External Quantum Information Science II (MIT Open Learning Library)
  • Self-paced (3 parts)
  • advanced
  • Free
  • External
  • advanced
  • Free

Quantum Information Science II (MIT Open Learning Library)

★★★★★ 4.8/5 provider rating Self-paced (3 parts) By Prof. Isaac Chuang and Prof. Peter Shor, MIT

Quantum Information Science II (8.371x) is the graduate-level continuation of MIT’s QIS I series, assuming familiarity with the material in 8.370x. Where QIS I builds from quantum mechanics through the major quantum algorithms, QIS II turns to the deeper questions of what quantum information fundamentally is, how it degrades, and how to protect it.

Like QIS I, the full series is freely available on MIT’s Open Learning Library with automatic grading on problem sets.

What you’ll learn

QIS II is organized into three parts:

Part 1: Quantum States, Noise and Error Correction covers the mathematical description of noise in quantum systems. Topics include quantum operations as completely positive maps, the operator-sum (Kraus) representation, decoherence models for realistic quantum hardware, quantum error-correcting codes including the Knill-Laflamme conditions, and the stabilizer formalism for constructing and analyzing quantum codes.

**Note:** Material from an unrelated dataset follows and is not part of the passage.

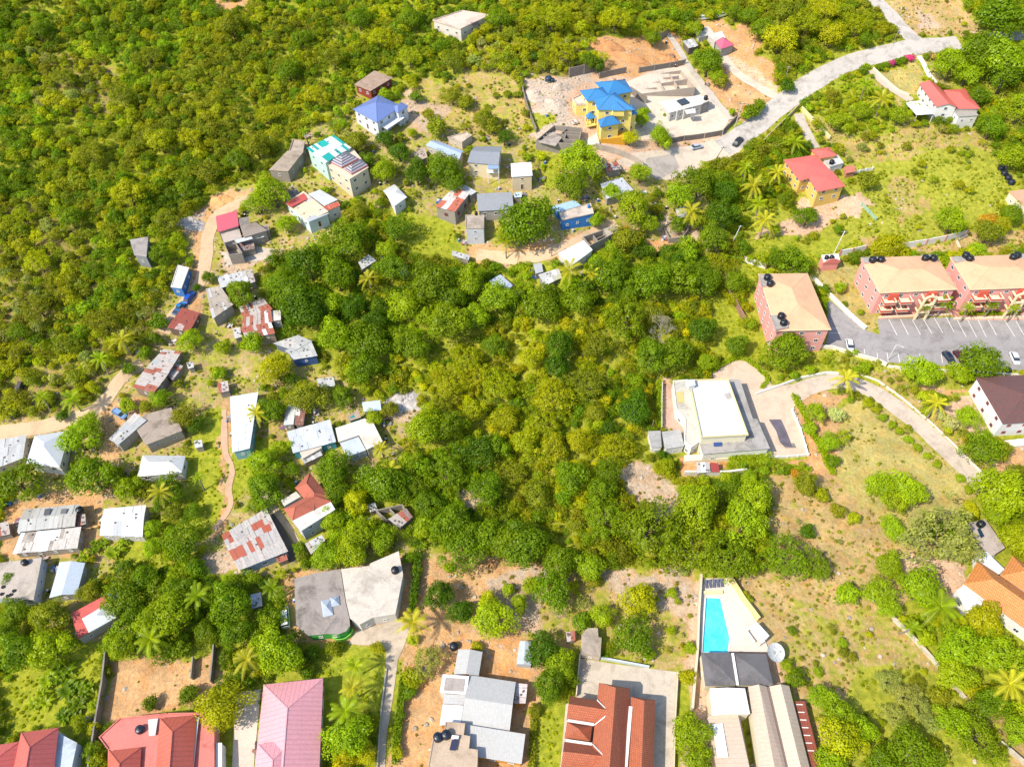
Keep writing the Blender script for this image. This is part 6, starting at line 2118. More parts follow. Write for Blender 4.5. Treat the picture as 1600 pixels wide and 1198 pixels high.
    b = Bld('house', 'square roof of bright white overlapping sheets beside banana plants', 'house', 'the bright white sheet roof', [(163, 795), (228, 789), (223, 838), (156, 836)], 3.0)
    b.vol([(163, 795), (228, 789), (223, 838), (156, 836)], 3.0, paint('c9c4ba', .3), 'gable', [seam('e2e2e0', .4, .9), seam('d8d8d6', .4, .9), seam('bdbebd', .4, .85)], rise=.35, tin=(4, 2, (3, 3, 2)), axis=0, win=.9)
    b = Bld('house', 'flat concrete roof with loose black tyres on it at the edge', 'house', 'the tyre-strewn flat roof', [(-20, 882), (66, 871), (54, 937), (-28, 934)], 3.0)
    b.vol([(-20, 882), (66, 871), (53, 937), (-28, 934)], 3.0, paint('c4ccd2', .3), 'flat', conc('b8ab9d', .75), ov=.1, win=.8)
    tr = plain('17171a', .8)
    for i, (x, y) in enumerate([(5, 917), (3, 928), (12, 931), (17, 929), (22, 923)]):
        q = GZ(x, y, b.zb + 3.2)
        ty = MB()
        for s_ in range(14):
            a0, a1 = s_ * 6.2832 / 14, (s_ + 1) * 6.2832 / 14
            ty.bar((.3 * math.cos(a0), .3 * math.sin(a0), .1), (.3 * math.cos(a1), .3 * math.sin(a1), .1), .17, .2)
        o = ty.build('tyre', tr)
        o.location = q
        tag(o, 'black tyre lying on the flat concrete roof at the edge, ' + ['topmost', 'lowest toward the edge', 'third along', 'fourth along', 'innermost'][i], 'tyre', 'tyres on the flat roof')
    tank(38, 878, 0, 'black tank by the tyre-strewn flat roof', .75, 1.2, z=b.zb + 3.2)
    b = Bld('shed', 'pale blue-grey gabled metal shed beside the tyre-strewn roof', 'shed', 'the blue-grey metal shed', [(92, 878), (133, 879), (121, 928), (76, 934)], 2.8)
    b.vol([(93, 878), (133, 879), (120, 928), (77, 934)], 2.8, paint('a8a498', .3), 'gable', seam('bcc6d0', .5, .9), rise=.7, axis=1, win=.8)
    b = Bld('house', 'red flat roof with a white pyramid roof set on its corner', 'house', 'the red roof with the white pyramid', [(112, 958), (163, 930), (183, 962), (122, 998)], 3.0)
    b.vol([(112, 958), (163, 931), (182, 963), (122, 998)], 3.0, paint('b5ada2', .3), 'flat', conc('cf6058', .5), ov=.1, win=.8)
    b.vol([(128, 966), (168, 942), (184, 963), (139, 988)], 3.7, paint('c9c9c6', .3), 'pyr', seam('d6d8d8', .5, .93), rise=1.4, ov=.2, z0=2.9, win=0)
    o = Bld('tarpaulin', 'crumpled bright blue tarpaulin over the end of the red-roofed house', 'tarpaulin', None, [(163, 928), (176, 915), (187, 930), (178, 945)], 2.8)
    g = MB()
    gr = 7
    A, B_, C_, D_ = (o.L(163, 928, 2.8), o.L(176, 915, 2.8), o.L(188, 930, 2.8), o.L(178, 945, 2.8))
    rr = random.Random(5)
    for i in range(gr + 1):
        for j in range(gr + 1):
            p = A.lerp(B_, i / gr).lerp(D_.lerp(C_, i / gr), j / gr)
            g.v.append((p.x + rr.uniform(-.1, .1), p.y + rr.uniform(-.1, .1), p.z + rr.uniform(-.22, .22) - (1.6 if i in (0, gr) or j in (0, gr) else 0)))
    for i in range(gr):
        for j in range(gr):
            k = i * (gr + 1) + j
            g.f.append((k, k + gr + 1, k + gr + 2, k + 1))
            g.m.append(0)
    g.build('tarp_sheet', plain('1f55c8', .35), o.root)
    b = Bld('house', 'long narrow pale grey sheet roof beside the footpath', 'house', 'the long narrow pale roof', [(360, 620), (404, 614), (391, 702), (363, 707)], 3.0)
    b.vol([(360, 620), (404, 614), (391, 702), (363, 707)], 3.0, paint('7fb0b8', .3), 'shed', [seam('c9cdd0', .5, .9), seam('d6dadc', .5, .92)], rise=.4, tin=(2, 3, (1, 1)), axis=1, win=.8)
    b = Bld('house', 'grey many-sided sheet roof with rusty spots beside a bright tree', 'house', 'the many-sided grey roof', [(427, 538), (466, 524), (495, 556), (458, 562)], 3.0)
    b.vol([(427, 538), (466, 525), (488, 533), (460, 548)], 3.1, paint('6a7488', .4), 'shed', PALES[:3], rise=.3, tin=(3, 2, (2, 2, 1)), win=.7)
    b.vol([(447, 548), (487, 535), (496, 556), (459, 562)], 2.8, paint('3f5f98', .3), 'shed', PALES[:2], rise=.2, tin=(3, 2, (2, 2)), win=.7)
    b = Bld('shack', 'crowded roof of striped white and orange-rust sheets above a round bush', 'shack', 'the striped rusty roofs', [(372, 482), (424, 470), (430, 520), (376, 528)], 2.9)
    b.vol([(374, 481), (412, 468), (426, 483), (380, 497)], 3.1, paint('a8927e', .4), 'shed', RUSTS[:3], rise=.3, tin=(4, 2, (2, 3, 2)), win=.7)
    b.vol([(380, 498), (424, 485), (426, 503), (378, 512)], 2.8, paint('a8927e', .4), 'shed', RUSTS[:3] + [PALES[3]], rise=.3, tin=(4, 2, (1, 3, 1, 2)), win=.7)
    b.vol([(376, 513), (424, 505), (430, 521), (384, 529)], 2.6, paint('a8927e', .4), 'shed', RUSTS[:3] + [PALES[3]], rise=.3, tin=(4, 2, (1, 3, 1, 1)), win=.7)
    b.vol([(424, 486), (439, 485), (439, 500), (426, 502)], 2.5, paint('b8b0a6', .4), 'flat', conc('d2cac0', .4), ov=.1, win=.6)
    b = Bld('shack', 'long shack roofs of white and grey sheets under an overhanging tree', 'shack', 'the white and grey shack roofs', [(340, 434), (384, 424), (362, 482), (328, 500)], 2.8)
    b.vol([(340, 434), (384, 424), (389, 440), (345, 450)], 2.9, paint('9f968a', .4), 'shed', PALES, rise=.3, tin=(4, 2, (3, 1, 1, 2)), win=.7)
    b.vol([(322, 453), (345, 448), (364, 476), (332, 498)], 2.6, paint('9f968a', .4), 'shed', [conc('ada091', .6), PALES[0], conc('b8ab9d', .6)], rise=.3, tin=(2, 4, (2, 1, 2)), win=.7)
    b = Bld('shack', 'small shack with red-rust and white striped sheets beside the parked blue car', 'shack', 'the small rust-striped shack', [(262, 513), (285, 482), (313, 490), (296, 519)], 2.6)
    b.vol([(262, 513), (285, 482), (312, 489), (296, 519)], 2.6, paint('6f5a4c', .4), 'shed', [rust('a8948a', '9a4a38', .8), rust('c9bcb4', 'a04a34', .45)], rise=.3, tin=(3, 3, (3, 1)), win=.6)
    b = Bld('house', 'small blue-walled house with a battered white flat roof on the road', 'house', 'the small blue-walled house', [(278, 415), (296, 419), (284, 451), (267, 449)], 2.8)
    b.vol([(278, 415), (296, 419), (284, 451), (267, 449)], 2.8, paint('3f78b8', .2), 'flat', conc('e0dad0', .6), ov=.15, win=.8, parapet=.15)
    b = Bld('hut', 'little pointed grey concrete hut alone in the woods', 'hut', 'the grey hut in the woods', [(203, 375), (232, 370), (229, 402), (212, 392)], 3.5)
    b.vol([(203, 375), (232, 370), (229, 402), (210, 399)], 3.5, paint('8d8e90', .5), 'flat', conc('a39a93', .8), ov=.2, win=.8)
    b = Bld('shack', 'ragged long roof of streaked rust and white sheets beside the lane', 'shack', 'the ragged streaked roof', [(210, 600), (255, 548), (284, 548), (242, 614)], 2.8)
    b.vol([(208, 606), (228, 577), (262, 586), (240, 614)], 2.7, paint('8f7c6c', .5), 'shed', RUSTS, rise=.3, tin=(3, 3, (2, 2, 3, 0)), win=.7)
    b.vol([(229, 576), (256, 547), (284, 549), (262, 585)], 2.9, paint('8f7c6c', .5), 'shed', RUSTS[:3] + [PALES[1]], rise=.3, tin=(3, 3, (2, 2, 3, 1)), win=.7)
    b = Bld('shack', 'tiny white and rust sheet shack hidden among big central trees', 'shack', 'the tiny hidden shack', [(560, 410), (577, 399), (588, 408), (566, 421)], 2.4)
    b.vol([(560, 411), (576, 399), (588, 407), (566, 421)], 2.4, paint('a8a298', .4), 'shed', RUSTS[:3] + PALES[:1], rise=.2, tin=(2, 2, (1, 1, 1, 3)), win=0)
    b = Bld('shed', 'small white sheet roof glimpsed under trees above the half-rusty shack', 'shed', None, [(495, 592), (521, 590), (524, 603), (500, 606)], 2.4)
    b.vol([(495, 593), (521, 590), (524, 603), (500, 606)], 2.4, paint('8c857c', .4), 'shed', PALES[:2], rise=.2, tin=(3, 1, (1, 1)), win=0)
    b = Bld('shack', 'faded tin roof with rust streaks below the retaining wall', 'shack', 'the faded tin roof', [(938, 288), (975, 279), (990, 298), (948, 310)], 2.6)
    b.vol([(938, 289), (972, 279), (990, 297), (948, 311)], 2.6, paint('a39a8e', .4), 'shed', [rust('c4c8cf', 'a89a94', .35), rust('bfc3ca', '9a6e5c', .35)], rise=.3, tin=(4, 3, (2, 1)), win=.6)
    b = Bld('shed', 'small open shed with a white sheet among palms below the yellow house', 'shed', 'the palm-side shed', [(1055, 328), (1072, 324), (1076, 340), (1060, 343)], 2.4)
    b.vol([(1055, 328), (1070, 324), (1075, 338), (1060, 342)], 2.4, paint('a39a8e', .4), 'shed', PALES, rise=.2, tin=(2, 2, (1, 1, 1, 1)), win=0)
    b = Bld('unfinished_house', 'round-cornered ring of broken grey block walls on orange earth', 'ruin', 'the broken ring wall', [(1037, 350), (1066, 345), (1074, 362), (1045, 373)], 1.6)
    b.walls_only([(1037, 354), (1048, 346), (1066, 346), (1075, 358), (1066, 370), (1046, 372)], 1.5, BLK, .3)
    b = Bld('house', 'bluish sheet roof half hidden by trees, below the lane', 'house', 'the hidden bluish roof', [(764, 440), (782, 430), (802, 446), (782, 462)], 2.6)
    b.vol([(764, 440), (782, 430), (802, 446), (782, 462)], 2.6, paint('8c95a4', .4), 'shed', seam('b4bfd0', .45, .88), rise=.3, win=0)
    b = Bld('shed', 'low white roof strip beside the dirt lane under shrubs', 'shed', None, [(707, 392), (735, 400), (732, 408), (705, 399)], 2.0)
    b.vol([(707, 392), (735, 400), (732, 407), (706, 399)], 2.0, paint('a39a8e', .4), 'shed', PALES[:2], rise=.1, tin=(3, 1, (1, 1)), win=0)
    b = Bld('warehouse', 'flat terracotta-coloured roof cut off at the edge above the parking', 'building', 'the edge terracotta roof', [(1575, 300), (1640, 288), (1680, 320), (1600, 330)], 3.4)
    b.vol([(1576, 300), (1640, 290), (1690, 318), (1604, 326)], 3.4, CREAM, 'flat', conc('d9a080', .3), ov=.2, win=.8)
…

Part 2: Efficient Quantum Computing, Fault Tolerance, and Complexity addresses how to perform reliable computation despite physical errors. Topics include fault-tolerant gate sets, the threshold theorem for fault-tolerant computation, universal quantum computation with limited gate sets, and quantum computational complexity including BQP and its relationship to the polynomial hierarchy.

Part 3: Advanced Quantum Algorithms and Information Theory covers quantum information theory and the information-theoretic analysis of quantum algorithms. Topics include the quantum Fourier transform over non-abelian groups, the hidden subgroup problem, quantum walks and their algorithmic applications, von Neumann entropy, quantum mutual information, and the capacity of quantum channels.

Course structure

Three parts, each containing video lectures, reading materials, and graded problem sets. The series is permanently available on MIT’s Open Learning Library at no cost, with no enrollment deadlines.

Completing all three parts represents a substantial fraction of a graduate quantum information science curriculum. The mathematical level is significantly higher than QIS I.

Who is this for?

  • Students who have completed QIS I and want to continue to graduate-level material
  • Researchers in quantum computing who need a rigorous treatment of error correction and information theory
  • Anyone preparing for research in quantum algorithms, quantum error correction, or quantum communication

Prerequisites

Completion of MIT QIS I (8.370x) or equivalent mastery of quantum mechanics, quantum circuits, and the major quantum algorithms. Graduate-level mathematical maturity is required: comfort with proofs, abstract linear algebra, and probability theory.

Why take this course?

Error correction and fault tolerance are the central unsolved engineering challenges in quantum computing. Grounding in these topics is increasingly necessary for anyone who wants to work on real quantum systems rather than idealized theoretical models.

The combination of Chuang and Shor as instructors, together with MIT’s rigorous problem sets and free availability, makes QIS II one of the best freely accessible paths to graduate-level quantum information science.